The Drama Queen Who Shed Real Tears


I am a self-confessed drama queen. I cry over silly movies and TV shows, documentaries, and even TV commercials. Sometimes, I cry over difficult lessons and unbearable workload. I cry when I get stranded alone on a stormy night. I cry over sentimental songs, poems and storybooks. I shed tears over almost everything that touches my emotions even to the slightest degree. Crying has become my comfort blanket, the magic carpet that I use to escape from pain. Tears work as my potion against even the smallest dark spot inside. My life has been melodramatic. I am a drama queen.
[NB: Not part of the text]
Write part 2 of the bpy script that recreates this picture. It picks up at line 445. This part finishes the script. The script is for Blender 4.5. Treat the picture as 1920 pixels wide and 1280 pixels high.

I thought it was a good thing. I was told that crying lengthens your life because you release the tension that would otherwise give you heart attack. I read a quote saying that tears clear our vision. And so I thought there's nothing wrong with it.

But there is.

I messed up with and brought trouble to someone's life. I got hurt... maybe not as deep and serious as those emotional wounds that would make anybody else cry, but it was real pain for me. I felt that yesterday's bliss had gone so far away. And so I cried though I didn't intend to. Then I opened my eyes and realized that people think this is another broadway drama they are watching... that after a few moments I would put my tears into a sudden stop and laugh as if nothing happened. It was a joke. I am a joke. When a joker tells something serious, people hardly believe. When the boy cried "wolf!" for the third time, nobody came over to rescue him. The same fate happened to me. I feel so ashamed... so stupid.

I cry for shallow reasons, but I never fake it. All my tears are real. But then... would people believe me? I bet they won't, so I have to stop and join them in thinking that this is nothing but a soap opera. So much for being a drama queen.